Washington, Jefferson, Jackson, Lincoln, Theodore VV Roosevelt, and Wilson—this is a galaxy of presidential heroes to which the American people are not likely to add names often or casually. All three of our most recent Presidents—Franklin D. Roosevelt, Harry S. Truman, and Dwight D. Eisenhower—have already been nominated by friends and admirers for admittance to this exclusive club. It is much too early to predict the stature of either Mr. Truman or Mr. Eisenhower in history, although the former will surely win a much higher place than that to which he is angrily assigned by Republican orators, and the latter will surely win special ranking for having been much the most popular President in American history.

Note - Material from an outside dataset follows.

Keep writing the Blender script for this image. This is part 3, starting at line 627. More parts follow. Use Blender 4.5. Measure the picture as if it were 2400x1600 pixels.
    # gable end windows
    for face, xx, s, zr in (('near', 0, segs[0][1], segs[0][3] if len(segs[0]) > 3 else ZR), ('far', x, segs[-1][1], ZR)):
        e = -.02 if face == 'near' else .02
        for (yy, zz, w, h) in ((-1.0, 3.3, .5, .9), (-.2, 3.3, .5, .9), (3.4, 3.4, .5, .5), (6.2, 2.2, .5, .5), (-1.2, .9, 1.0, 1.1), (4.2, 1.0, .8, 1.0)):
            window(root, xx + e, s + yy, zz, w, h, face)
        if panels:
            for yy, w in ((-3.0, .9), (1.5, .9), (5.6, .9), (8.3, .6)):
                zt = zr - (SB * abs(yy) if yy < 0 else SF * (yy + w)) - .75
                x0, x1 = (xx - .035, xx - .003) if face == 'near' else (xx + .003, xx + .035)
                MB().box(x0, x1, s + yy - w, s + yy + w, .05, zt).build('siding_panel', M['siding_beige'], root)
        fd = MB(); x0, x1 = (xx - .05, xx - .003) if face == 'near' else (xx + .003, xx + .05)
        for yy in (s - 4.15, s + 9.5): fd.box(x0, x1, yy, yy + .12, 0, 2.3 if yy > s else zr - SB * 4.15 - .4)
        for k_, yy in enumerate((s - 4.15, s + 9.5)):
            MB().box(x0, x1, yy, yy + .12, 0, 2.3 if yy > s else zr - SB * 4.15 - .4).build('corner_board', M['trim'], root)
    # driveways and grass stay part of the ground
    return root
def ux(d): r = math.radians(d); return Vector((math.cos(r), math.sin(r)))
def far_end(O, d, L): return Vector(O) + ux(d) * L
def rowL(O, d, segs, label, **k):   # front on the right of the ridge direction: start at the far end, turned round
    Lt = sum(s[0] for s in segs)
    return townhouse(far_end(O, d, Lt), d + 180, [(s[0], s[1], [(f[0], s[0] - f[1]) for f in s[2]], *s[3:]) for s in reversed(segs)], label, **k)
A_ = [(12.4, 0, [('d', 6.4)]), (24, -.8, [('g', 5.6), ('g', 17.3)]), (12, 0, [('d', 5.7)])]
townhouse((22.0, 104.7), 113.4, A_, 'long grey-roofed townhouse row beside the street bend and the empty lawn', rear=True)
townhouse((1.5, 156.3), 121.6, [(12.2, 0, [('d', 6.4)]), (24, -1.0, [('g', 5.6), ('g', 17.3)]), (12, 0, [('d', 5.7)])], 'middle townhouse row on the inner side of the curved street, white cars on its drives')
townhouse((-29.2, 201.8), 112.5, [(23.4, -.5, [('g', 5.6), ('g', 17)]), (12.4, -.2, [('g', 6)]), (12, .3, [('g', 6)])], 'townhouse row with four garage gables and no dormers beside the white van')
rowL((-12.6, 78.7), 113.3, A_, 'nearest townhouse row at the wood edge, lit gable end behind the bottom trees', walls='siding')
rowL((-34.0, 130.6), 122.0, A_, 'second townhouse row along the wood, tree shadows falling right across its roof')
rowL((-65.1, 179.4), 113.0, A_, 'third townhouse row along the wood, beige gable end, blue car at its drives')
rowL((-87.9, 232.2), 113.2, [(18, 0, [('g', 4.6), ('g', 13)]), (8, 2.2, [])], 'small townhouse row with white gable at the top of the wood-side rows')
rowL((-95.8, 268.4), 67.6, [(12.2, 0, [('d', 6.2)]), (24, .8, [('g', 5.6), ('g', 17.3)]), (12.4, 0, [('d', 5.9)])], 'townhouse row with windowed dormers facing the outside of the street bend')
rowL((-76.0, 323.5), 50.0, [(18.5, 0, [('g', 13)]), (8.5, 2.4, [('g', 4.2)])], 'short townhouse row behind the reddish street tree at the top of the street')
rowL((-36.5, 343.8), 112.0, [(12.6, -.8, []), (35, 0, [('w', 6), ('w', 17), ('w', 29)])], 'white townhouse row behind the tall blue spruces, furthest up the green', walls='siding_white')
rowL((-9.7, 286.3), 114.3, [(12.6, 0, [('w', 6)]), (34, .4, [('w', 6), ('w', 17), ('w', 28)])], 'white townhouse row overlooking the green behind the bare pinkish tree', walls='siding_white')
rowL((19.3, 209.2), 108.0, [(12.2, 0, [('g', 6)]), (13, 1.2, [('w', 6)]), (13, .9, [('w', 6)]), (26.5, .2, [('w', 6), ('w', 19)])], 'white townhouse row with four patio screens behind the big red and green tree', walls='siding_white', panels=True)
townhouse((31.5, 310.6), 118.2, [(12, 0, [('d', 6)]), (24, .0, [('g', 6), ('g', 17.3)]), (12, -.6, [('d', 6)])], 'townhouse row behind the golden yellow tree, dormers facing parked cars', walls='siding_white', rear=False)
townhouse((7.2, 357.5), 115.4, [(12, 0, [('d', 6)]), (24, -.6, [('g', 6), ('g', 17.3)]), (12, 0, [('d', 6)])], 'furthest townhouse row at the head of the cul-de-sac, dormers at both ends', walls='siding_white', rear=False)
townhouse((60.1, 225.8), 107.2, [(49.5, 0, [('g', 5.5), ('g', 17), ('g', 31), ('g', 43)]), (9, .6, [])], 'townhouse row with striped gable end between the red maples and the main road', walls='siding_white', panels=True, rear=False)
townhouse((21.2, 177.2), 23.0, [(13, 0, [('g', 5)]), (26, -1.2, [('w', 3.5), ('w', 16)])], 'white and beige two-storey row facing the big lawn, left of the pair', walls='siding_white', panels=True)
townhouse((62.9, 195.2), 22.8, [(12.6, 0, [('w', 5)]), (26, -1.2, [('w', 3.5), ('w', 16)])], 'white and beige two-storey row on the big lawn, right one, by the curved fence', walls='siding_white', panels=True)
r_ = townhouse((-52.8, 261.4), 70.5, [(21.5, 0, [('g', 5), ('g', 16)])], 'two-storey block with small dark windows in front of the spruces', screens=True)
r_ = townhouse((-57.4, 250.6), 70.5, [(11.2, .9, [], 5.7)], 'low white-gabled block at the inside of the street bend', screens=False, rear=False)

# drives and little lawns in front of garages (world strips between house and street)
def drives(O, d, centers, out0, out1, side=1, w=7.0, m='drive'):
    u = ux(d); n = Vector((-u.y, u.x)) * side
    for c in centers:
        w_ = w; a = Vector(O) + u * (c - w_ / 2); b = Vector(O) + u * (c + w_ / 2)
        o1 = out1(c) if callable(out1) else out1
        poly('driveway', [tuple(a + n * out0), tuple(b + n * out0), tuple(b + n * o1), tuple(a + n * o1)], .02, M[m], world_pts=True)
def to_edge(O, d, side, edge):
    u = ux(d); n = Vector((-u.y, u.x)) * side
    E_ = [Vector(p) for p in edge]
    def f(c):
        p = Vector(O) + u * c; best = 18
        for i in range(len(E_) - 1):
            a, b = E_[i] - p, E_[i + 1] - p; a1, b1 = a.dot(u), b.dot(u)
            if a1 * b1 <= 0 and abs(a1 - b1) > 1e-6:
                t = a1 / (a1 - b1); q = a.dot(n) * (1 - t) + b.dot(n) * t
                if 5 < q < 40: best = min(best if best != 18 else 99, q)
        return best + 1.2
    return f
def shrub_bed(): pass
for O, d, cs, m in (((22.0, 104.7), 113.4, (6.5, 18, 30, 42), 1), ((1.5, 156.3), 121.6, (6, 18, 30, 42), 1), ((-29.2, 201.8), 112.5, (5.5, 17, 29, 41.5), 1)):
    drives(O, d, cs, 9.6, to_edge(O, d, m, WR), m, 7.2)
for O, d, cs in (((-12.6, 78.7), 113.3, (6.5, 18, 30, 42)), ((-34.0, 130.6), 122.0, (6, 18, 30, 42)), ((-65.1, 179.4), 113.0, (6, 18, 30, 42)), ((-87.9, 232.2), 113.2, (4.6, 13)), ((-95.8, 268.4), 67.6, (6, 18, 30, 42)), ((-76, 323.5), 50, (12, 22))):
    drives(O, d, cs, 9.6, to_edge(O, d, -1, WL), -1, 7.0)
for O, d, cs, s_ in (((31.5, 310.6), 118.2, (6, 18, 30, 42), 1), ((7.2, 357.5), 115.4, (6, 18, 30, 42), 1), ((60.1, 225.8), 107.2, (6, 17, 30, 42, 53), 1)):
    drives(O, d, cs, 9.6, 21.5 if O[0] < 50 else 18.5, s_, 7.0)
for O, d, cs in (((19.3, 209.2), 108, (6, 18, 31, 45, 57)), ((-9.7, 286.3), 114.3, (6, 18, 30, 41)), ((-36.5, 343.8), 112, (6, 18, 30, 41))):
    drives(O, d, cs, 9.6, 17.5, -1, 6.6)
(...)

It is not too early, however, to predict that Franklin D. Roosevelt will be added to the list of great Presidents. The challenging nature of his times, the airy eagerness with which he met every challenge, the breadth of his view of presidential power, his leadership of the forces of domestic reform and the forces of international freedom, his influence on the presidency —all these factors lead most historians to prophesy greatness for his name. Those millions who still denounce Mr. Roosevelt lavishly may as well face the hard fact bravely that Roosevelt had his own rendezvous with history, and that history will be kind to him. It is kind to almost all Presidents, but especially to those who wield their vast powers with boldness and imagination in response to the “felt necessities of the time.”
This is not at all to say that “strength” in the presidency is to be equated with “goodness” and “greatness.” A strong President is a bad President, a curse upon the land, unless his means are constitutional and his ends democratic-unless he acts in ways that are fair, dignified, and familiar, and pursues policies to which a “persistent and undoubted” majority of the people has given support. We honor the great Presidents of the past, not for their strength, but for the fact that they used it to build a better America. And in honoring them we recognize that their kind of presidency remains one of our chief bulwarks against decline and chaos.